> [Material provided]
* begin *

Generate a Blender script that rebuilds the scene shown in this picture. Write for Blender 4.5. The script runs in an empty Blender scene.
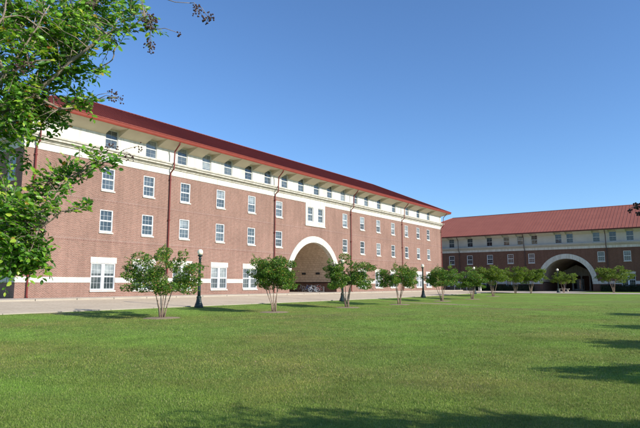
import bpy, math, random
import numpy as np
from mathutils import Vector, Matrix, noise

random.seed(7)
scene = bpy.context.scene
COL = scene.collection
R = math.radians

# ------------------------------------------------------------------ helpers
class MB:
    def __init__(self):
        self.v = []; self.f = []; self.uv = None
    def quad(self, a, b, c, d):
        n = len(self.v); self.v += [tuple(a), tuple(b), tuple(c), tuple(d)]; self.f.append((n, n+1, n+2, n+3))
    def tri(self, a, b, c):
        n = len(self.v); self.v += [tuple(a), tuple(b), tuple(c)]; self.f.append((n, n+1, n+2))
    def hexa(self, p):
        """p: 8 corners, bottom ring 0-3 then top ring 4-7"""
        n = len(self.v); self.v += [tuple(q) for q in p]
        for q in ((0,1,2,3), (7,6,5,4), (0,4,5,1), (1,5,6,2), (2,6,7,3), (3,7,4,0)):
            self.f.append(tuple(n+i for i in q))
    def box(self, P, u0, u1, n0, n1, z0, z1):
        self.hexa([P(u0,n0,z0), P(u1,n0,z0), P(u1,n1,z0), P(u0,n1,z0),
                   P(u0,n0,z1), P(u1,n0,z1), P(u1,n1,z1), P(u0,n1,z1)])
    def tube(self, pts, rad, seg=8, cap=True):
        pts = [Vector(p) for p in pts]
        if not isinstance(rad, (list, tuple)): rad = [rad]*len(pts)
        base = len(self.v); prev = None
        for i, p in enumerate(pts):
            if i == 0: t = pts[1]-pts[0]
            elif i == len(pts)-1: t = pts[-1]-pts[-2]
            else: t = pts[i+1]-pts[i-1]
            if t.length < 1e-9: t = Vector((0,0,1))
            t.normalize()
            if prev is None:
                a = Vector((0,0,1)) if abs(t.z) < .9 else Vector((1,0,0))
                s = t.cross(a).normalized()
            else:
                s = (prev - t*prev.dot(t))
                s = s.normalized() if s.length > 1e-6 else t.orthogonal().normalized()
            prev = s; b = t.cross(s)
            for k in range(seg):
                an = 2*math.pi*k/seg
                self.v.append(tuple(p + (s*math.cos(an)+b*math.sin(an))*rad[i]))
        for i in range(len(pts)-1):
            for k in range(seg):
                k2 = (k+1) % seg
                self.f.append((base+i*seg+k, base+i*seg+k2, base+(i+1)*seg+k2, base+(i+1)*seg+k))
        if cap:
            self.f.append(tuple(base+k for k in range(seg))[::-1])
            self.f.append(tuple(base+(len(pts)-1)*seg+k for k in range(seg)))
    def lathe(self, prof, seg=20, c=(0,0,0)):
        base = len(self.v)
        for r, z in prof:
            for k in range(seg):
                a = 2*math.pi*k/seg
                self.v.append((c[0]+r*math.cos(a), c[1]+r*math.sin(a), c[2]+z))
        for i in range(len(prof)-1):
            for k in range(seg):
                k2 = (k+1) % seg
                self.f.append((base+i*seg+k, base+i*seg+k2, base+(i+1)*seg+k2, base+(i+1)*seg+k))
        self.f.append(tuple(base+k for k in range(seg))[::-1])
        self.f.append(tuple(base+(len(prof)-1)*seg+k for k in range(seg)))
    def torus(self, c, axis, R0, r0, seg=32, sub=8, a0=0, a1=2*math.pi):
        axis = Vector(axis).normalized(); s = axis.orthogonal().normalized(); t = axis.cross(s)
        pts = [Vector(c)+(s*math.cos(a0+(a1-a0)*k/seg)+t*math.sin(a0+(a1-a0)*k/seg))*R0 for k in range(seg+1)]
        self.tube(pts, r0, sub, cap=False)
    def build(self, name, mat, parent=None, smooth=False, loc=None):
        me = bpy.data.meshes.new(name)
        me.from_pydata(self.v, [], self.f)
        if self.uv is not None:
            l = me.uv_layers.new(name='UVMap')
            for i, lp in enumerate(me.loops): l.data[i].uv = self.uv[lp.vertex_index]
        me.materials.append(mat); me.update()
        if smooth: me.polygons.foreach_set('use_smooth', [True]*len(me.polygons))
        o = bpy.data.objects.new(name, me); COL.objects.link(o)
        if parent: o.parent = parent
        if loc: o.location = loc
        return o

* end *

> [Given instruction] Output the data above without changes, apart from leaving out the pictures.

> [Exercise result]
Generate a Blender script that rebuilds the scene shown in this picture. Write for Blender 4.5. The script runs in an empty Blender scene.
import bpy, math, random
import numpy as np
from mathutils import Vector, Matrix, noise

random.seed(7)
scene = bpy.context.scene
COL = scene.collection
R = math.radians

# ------------------------------------------------------------------ helpers
class MB:
    def __init__(self):
        self.v = []; self.f = []; self.uv = None
    def quad(self, a, b, c, d):
        n = len(self.v); self.v += [tuple(a), tuple(b), tuple(c), tuple(d)]; self.f.append((n, n+1, n+2, n+3))
    def tri(self, a, b, c):
        n = len(self.v); self.v += [tuple(a), tuple(b), tuple(c)]; self.f.append((n, n+1, n+2))
    def hexa(self, p):
        """p: 8 corners, bottom ring 0-3 then top ring 4-7"""
        n = len(self.v); self.v += [tuple(q) for q in p]
        for q in ((0,1,2,3), (7,6,5,4), (0,4,5,1), (1,5,6,2), (2,6,7,3), (3,7,4,0)):
            self.f.append(tuple(n+i for i in q))
    def box(self, P, u0, u1, n0, n1, z0, z1):
        self.hexa([P(u0,n0,z0), P(u1,n0,z0), P(u1,n1,z0), P(u0,n1,z0),
                   P(u0,n0,z1), P(u1,n0,z1), P(u1,n1,z1), P(u0,n1,z1)])
    def tube(self, pts, rad, seg=8, cap=True):
        pts = [Vector(p) for p in pts]
        if not isinstance(rad, (list, tuple)): rad = [rad]*len(pts)
        base = len(self.v); prev = None
        for i, p in enumerate(pts):
            if i == 0: t = pts[1]-pts[0]
            elif i == len(pts)-1: t = pts[-1]-pts[-2]
            else: t = pts[i+1]-pts[i-1]
            if t.length < 1e-9: t = Vector((0,0,1))
            t.normalize()
            if prev is None:
                a = Vector((0,0,1)) if abs(t.z) < .9 else Vector((1,0,0))
                s = t.cross(a).normalized()
            else:
                s = (prev - t*prev.dot(t))
                s = s.normalized() if s.length > 1e-6 else t.orthogonal().normalized()
            prev = s; b = t.cross(s)
            for k in range(seg):
                an = 2*math.pi*k/seg
                self.v.append(tuple(p + (s*math.cos(an)+b*math.sin(an))*rad[i]))
        for i in range(len(pts)-1):
            for k in range(seg):
                k2 = (k+1) % seg
                self.f.append((base+i*seg+k, base+i*seg+k2, base+(i+1)*seg+k2, base+(i+1)*seg+k))
        if cap:
            self.f.append(tuple(base+k for k in range(seg))[::-1])
            self.f.append(tuple(base+(len(pts)-1)*seg+k for k in range(seg)))
    def lathe(self, prof, seg=20, c=(0,0,0)):
        base = len(self.v)
        for r, z in prof:
            for k in range(seg):
                a = 2*math.pi*k/seg
                self.v.append((c[0]+r*math.cos(a), c[1]+r*math.sin(a), c[2]+z))
        for i in range(len(prof)-1):
            for k in range(seg):
                k2 = (k+1) % seg
                self.f.append((base+i*seg+k, base+i*seg+k2, base+(i+1)*seg+k2, base+(i+1)*seg+k))
        self.f.append(tuple(base+k for k in range(seg))[::-1])
        self.f.append(tuple(base+(len(prof)-1)*seg+k for k in range(seg)))
    def torus(self, c, axis, R0, r0, seg=32, sub=8, a0=0, a1=2*math.pi):
        axis = Vector(axis).normalized(); s = axis.orthogonal().normalized(); t = axis.cross(s)
        pts = [Vector(c)+(s*math.cos(a0+(a1-a0)*k/seg)+t*math.sin(a0+(a1-a0)*k/seg))*R0 for k in range(seg+1)]
        self.tube(pts, r0, sub, cap=False)
    def build(self, name, mat, parent=None, smooth=False, loc=None):
        me = bpy.data.meshes.new(name)
        me.from_pydata(self.v, [], self.f)
        if self.uv is not None:
            l = me.uv_layers.new(name='UVMap')
            for i, lp in enumerate(me.loops): l.data[i].uv = self.uv[lp.vertex_index]
        me.materials.append(mat); me.update()
        if smooth: me.polygons.foreach_set('use_smooth', [True]*len(me.polygons))
        o = bpy.data.objects.new(name, me); COL.objects.link(o)
        if parent: o.parent = parent
        if loc: o.location = loc
        return o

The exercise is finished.